Il porta cet esprit de géométrie et d’invention dans la dioptrique, qui devint entre ses mains un art tout nouveau ; et s’il s’y trompa beaucoup, c’est qu’un homme qui découvre de nouvelles terres ne peut tout d’un coup en connaître toutes les propriétés. Ceux[1] qui le suivent lui ont au moins l’obligation de la découverte. Je ne nierai pas que tous les autres ouvrages de M. Descartes[2] ne fourmillent d’erreurs.

La géométrie était un guide que lui-même avait en quelque façon formé, et qui l’aurait conduit sûrement dans sa physique ; cependant il abandonna à la fin ce guide, et se livra à l’esprit de système. Alors sa philosophie ne fut plus qu’un roman ingénieux, et tout au plus vraisemblable[3] pour les philosophes ignorants du même temps. Il se trompa sur la nature de l’âme, sur les lois du mouvement, sur la nature de la lumière. Il admit des idées innées, il inventa de nouveaux éléments, il créa un monde, il fit l’homme à sa mode ; et on dit avec raison que l’homme de Descartes n’est en effet que celui de Descartes, fort éloigné de l’homme véritable. Il poussa ses erreurs métaphysiques jusqu’à prétendre que deux et deux ne font quatre que parce que Dieu l’a voulu ainsi ; mais ce n’est point trop dire qu’il était estimable même dans ses égarements. Il se[4] trompa, mais ce fut au moins avec méthode et de conséquence en conséquence. S’il inventa de nouvelles chimères en physique, du moins il en détruisit d’anciennes : il apprit aux hommes de son temps à raisonner et à se servir contre lui-même de ses armes. S’il n’a pas payé en bonne monnaie, c’est beaucoup d’avoir décrié la fausse.

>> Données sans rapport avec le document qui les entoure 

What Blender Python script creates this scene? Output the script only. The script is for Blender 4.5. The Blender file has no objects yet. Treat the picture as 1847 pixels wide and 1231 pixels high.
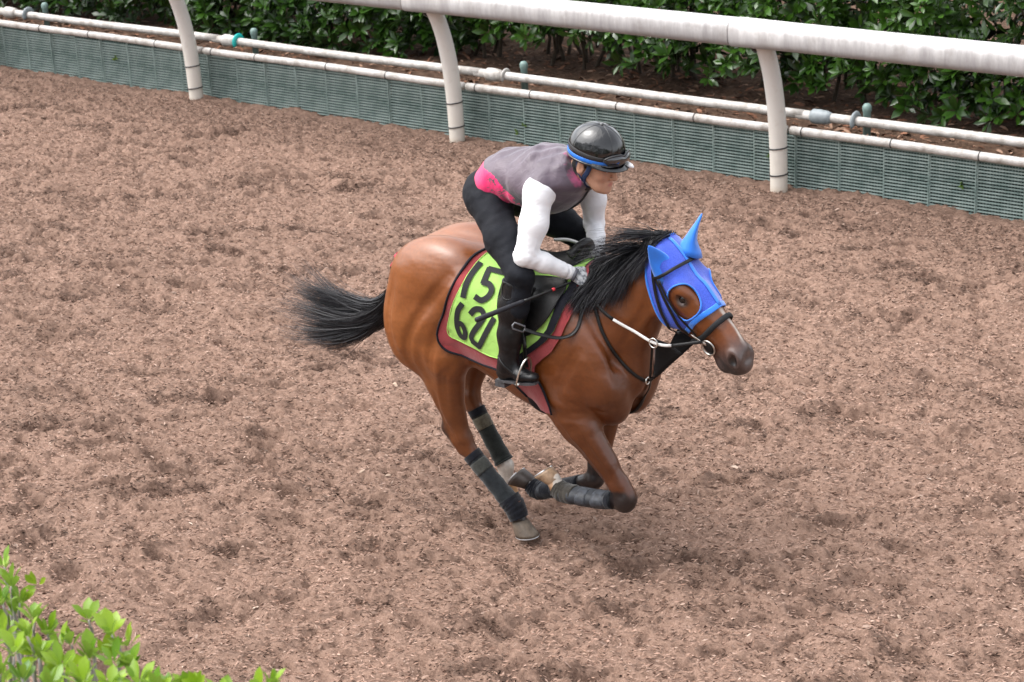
import bpy, bmesh, math, random
import numpy as np
from mathutils import Vector, Matrix

# ------------------------------------------------------------------ camera
S = bpy.context.scene
COL = S.collection
cam_data = bpy.data.cameras.new('camera')
cam = bpy.data.objects.new('camera', cam_data)
COL.objects.link(cam)
S.camera = cam
cam_data.sensor_width = 36.0
cam_data.lens = 72.117
cam_data.clip_start = 0.1
cam_data.clip_end = 2000.0
RC = ((0.79435588, 0.60564580, -0.04681774),
      (-0.17627913, 0.30358732, 0.93635485),
      (0.58131265, -0.73554599, 0.34791909))
M4 = Matrix(((RC[0][0], RC[1][0], RC[2][0], 7.68315),
             (RC[0][1], RC[1][1], RC[2][1], -13.09504),
             (RC[0][2], RC[1][2], RC[2][2], 4.46996),
             (0, 0, 0, 1)))
cam.matrix_world = M4
cam_data.dof.use_dof = True
cam_data.dof.focus_distance = 9.3
cam_data.dof.aperture_fstop = 7.0

# ------------------------------------------------------------------ world, sun, exposure
SUN_EL, SUN_AZ = math.radians(62), math.radians(238)      # azimuth measured from +Y towards +X
W = bpy.data.worlds.new('World')
S.world = W
W.use_nodes = True
nt = W.node_tree
bg = nt.nodes['Background']
sky = nt.nodes.new('ShaderNodeTexSky')
sky.sky_type = 'NISHITA'
sky.sun_disc = False
sky.sun_elevation = SUN_EL
sky.sun_rotation = SUN_AZ
sky.air_density = 1.0
sky.dust_density = 4.0
hsv = nt.nodes.new('ShaderNodeHueSaturation')              # overcast: the sky is nearly white
hsv.inputs['Saturation'].default_value = 0.22
nt.links.new(sky.outputs[0], hsv.inputs['Color'])
nt.links.new(hsv.outputs[0], bg.inputs['Color'])
bg.inputs['Strength'].default_value = 0.15
sun_d = bpy.data.lights.new('sun', 'SUN')
sun_d.energy = 0.7
sun_d.angle = math.radians(85)
sun_d.color = (1.0, 0.97, 0.93)
sun = bpy.data.objects.new('sun', sun_d)
COL.objects.link(sun)
sdir = Vector((math.sin(SUN_AZ) * math.cos(SUN_EL), math.cos(SUN_AZ) * math.cos(SUN_EL), math.sin(SUN_EL)))
sun.rotation_euler = sdir.to_track_quat('Z', 'Y').to_euler()
S.view_settings.view_transform = 'Standard'
S.view_settings.look = 'None'
S.view_settings.gamma = 1.0
S.view_settings.use_curve_mapping = False
S.view_settings.exposure = 1.72

rng = np.random.default_rng(7)
random.seed(7)

# ------------------------------------------------------------------ helpers
def srgb(r, g, b):
    f = lambda c: (c / 255 / 12.92) if c <= 10 else ((c / 255 + 0.055) / 1.055) ** 2.4
    return (f(r), f(g), f(b), 1.0)

class NT:
    """small node helper"""
    def __init__(s, name):
        s.m = bpy.data.materials.new(name); s.m.use_nodes = True
        s.t = s.m.node_tree; s.b = s.t.nodes['Principled BSDF']
    def n(s, t, **kw):
        o = s.t.nodes.new(t)
        for k, v in kw.items(): setattr(o, k, v)
        return o
    def l(s, a, b): s.t.links.new(a, b)
    def obj(s):
        return s.n('ShaderNodeTexCoord').outputs['Object']
    def noise(s, scale, detail=4, rough=0.55, vec=None, dist=0.0):
        o = s.n('ShaderNodeTexNoise'); o.inputs['Scale'].default_value = scale
        o.inputs['Detail'].default_value = detail; o.inputs['Roughness'].default_value = rough
        o.inputs['Distortion'].default_value = dist
        s.l(vec if vec is not None else s.obj(), o.inputs['Vector'])
        return o.outputs['Fac']
    def ramp(s, fac, *stops):
        o = s.n('ShaderNodeValToRGB'); e = o.color_ramp.elements
        while len(e) < len(stops): e.new(0.5)
        for q, (p, c) in zip(e, stops):
            q.position = p; q.color = c if len(c) == 4 else (*c, 1)
        s.l(fac, o.inputs[0]); return o.outputs[0]
    def mix(s, fac, a, b, mode='MIX'):
        o = s.n('ShaderNodeMix', data_type='RGBA', blend_type=mode)
        for sock, val in ((o.inputs[0], fac), (o.inputs[6], a), (o.inputs[7], b)):
            if hasattr(val, 'is_linked'): s.l(val, sock)
            elif isinstance(val, (int, float)): sock.default_value = val
            else: sock.default_value = val if len(val) == 4 else (*val, 1)
        return o.outputs[2]
    def attr(s, name):
        return s.n('ShaderNodeAttribute', attribute_name=name)
    def bump(s, h, strength=0.3, dist=0.01, normal=None):
        o = s.n('ShaderNodeBump'); o.inputs['Strength'].default_value = strength
        o.inputs['Distance'].default_value = dist; s.l(h, o.inputs['Height'])
        if normal is not None: s.l(normal, o.inputs['Normal'])
        s.l(o.outputs[0], s.b.inputs['Normal']); return o.outputs[0]
    def set(s, **kw):
        names = {'color': 'Base Color', 'rough': 'Roughness', 'metal': 'Metallic', 'spec': 'Specular IOR Level',
                 'sheen': 'Sheen Weight', 'coat': 'Coat Weight', 'coatr': 'Coat Roughness', 'sss': 'Subsurface Weight',
                 'trans': 'Transmission Weight', 'sheenr': 'Sheen Roughness', 'aniso': 'Anisotropic'}
        for k, v in kw.items():
            sock = s.b.inputs[names[k]]
            if hasattr(v, 'is_linked'): s.l(v, sock)
            else: sock.default_value = v
        return s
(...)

[5]Je ne crois pas qu’on ose à la vérité comparer en rien sa philosophie avec celle de Newton : la première est un essai, la seconde est un chef-d’œuvre ; mais celui qui nous a mis sur la voie de la vérité vaut peut-être celui qui a été depuis au bout de cette carrière.

  1. 1734. « Ceux qui viennent après lui et qui rendent les terres fertiles lui ont. »
  2. 1734. « De M. Descartes fourmillent d’erreurs. »
  3. 1734. « Vraisemblable pour les ignorants. Il se trompa sur la nature de l’âme, sur les preuves de l’existence de Dieu, sur la matière, sur les lois, etc. »
  4. 1734. « Il se trompa, mais ce fut du moins avec méthode et avec un esprit conséquent ; il détruisit les chimères absurdes dont on infatuait la jeunesse depuis deux mille ans ; il apprit. »
  5. Cet alinéa n’avait pas été conservé dans l’édition de Kehl. Il était supprimé dès 1748.